Why have we drifted apart? After all, we started off together. Born within days of each other. In the same month. Of the same year. In the same country. Both of us into Christian homes — mine Congregational, yours Methodist. And both of us belonging to one of the luckiest generations in the history of the lucky country.

Our first wails coincided with the beginning of World War II and we were just six years old when it ended. You were christened Winston, presumably in honour of the bloke who'd become a great wartime leader. And my first nickname at school? Adam Bomb. In honour of the weapon that had incinerated hundreds of thousands of civilians in Hiroshima and Nagasaki, dooming even more to lingering deaths from radiation.

But we didn't know about that, did we? Kids were protected from that sort of knowledge. We were given A.A. Milne and Biggles books to read, not harrowing accounts of nuclear war or the firebombing of Dresden and Tokyo.

And we wouldn't hear about the Holocaust until we were much older. Lucky kids from the lucky country. While we played Cowboys and Indians, millions of children our age were bombed, starved or piled into cattle trucks for extermination in the death camps.

When the next war came along, one sanctioned by the UN, we were still too young to fight. Korea? It seems as remote as the Battles of Hastings and Agincourt.

But both of us were in the firing line when it came to National Service. Perhaps you were a school cadet already and couldn't wait to thump around in army boots. But I was balloted out. Come to think of it, you'd have been in the same ballot. So, yet again, we were lucky.

Then along came Vietnam. Did you volunteer for that one?
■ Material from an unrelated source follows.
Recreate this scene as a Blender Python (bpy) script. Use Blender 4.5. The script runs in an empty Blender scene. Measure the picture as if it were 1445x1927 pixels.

The war in which we were embroiled by one of your predecessors. Harold Holt might have died in the surf at Portsea but he lives in the infamy of that silly catchcry, "All the way with LBJ", which ensured that lots of young Australians died in the jungle. (You should have learned from that. Never go all the way with the USA. On Anything. Yes, let's be friends with Washington and with the American people. But, surely the Vietnam disaster represents the sort of history we should avoid repeating.)

I'd left school at 15 and promptly joined the Communist Party. They expelled me shortly thereafter. At about that time I suppose you were joining the Young Liberals.

When Australia's direct involvement in Vietnam began in May 1962, you and I were 22. But neither you nor I ever plodded through the rice paddies. I was actively opposed to the war but presume you volunteered, only to be rejected because of a problem with your eyesight. Or perhaps your hearing.

On the other hand, you might have considered that Australia needed you to continue at university. As I recall, you were studying law, that marvellous preparation for a life in politics. Either way, the war remained something we watched on the telly. Lucky us.

Now, 40 years on, another war. And once again, Howard and Adams are lucky. Because we're too old. Oh, come on, we can fight over it, fight about it. But we won't have to fight in it. Not when we both turn 64 in July.

These days you're the prime minister and I like to think of myself as one of your sternest critics. Yet I can't find words stern enough to criticise you for what you've become and for your readiness to put other people's kids in harm's way. For your willingness to have our kids kill other people's kids, in a war that has bugger all to do with us. A war that's even crazier than Vietnam. A war, like that war, that's tearing our nation apart.

Yet there you are, night after night, asking for the nation's sympathy. Posturing about the pangs and pains of your role, about your awesome responsibility and the spiritual torment you have to endure when sending young people off to the Middle East where they may, very possibly, die. And die horribly.

But lucky you. You won't have to suffer what the combatants — and the innocent victims — will have to suffer. You won't be burned alive. you won't be blinded or burned beyond recognition. So spare me your finer feelings and self-pity. poor John? You chose a course of action a long time ago. You volunteered, on behalf of others, for the valley of death.

I'm not a pacifist. Had I been born in 1919 rather than 1939, I'd have signed up for World War II. However, a pre-emptive strike against some pissant little country that in the last Gulf War failed to kill any members of the "coalition of the willing"? That wasn't a war. It was a turkey shoot. It was, until Gulf War II, the most one-sided war in human history.

I'm writing this column at a time when the war is still a threat on the horizon. By the time it's printed the worst may be over, or the horrors may be even more dreadful than we imagined. But the point is you've helped urge this war on the world and forced a reluctant nation to take part against people who deserve our sympathy, not our bombs. And none of your arationalisations is convincing.

Too young for this war and this war and too old for that one and that one. Yet it seems you're exactly the right age, at 64, to send our children off to die. To kill other people's children — for the Iraqi Army is full of conscripted kids who'll fight without enthusiasm and die without choice.

Soon you'll be gazing at a cake covered in 64 candles. As you bend over to blow them out, feel the heat of the flames on your face. Think about the agonies of being burnt and bombed. And as you blow out the candles, think of lives being snuffed out.

John, the bloodstained pages of history are full of men like you. Old men who send young men off to die. Does it make you feel heroic?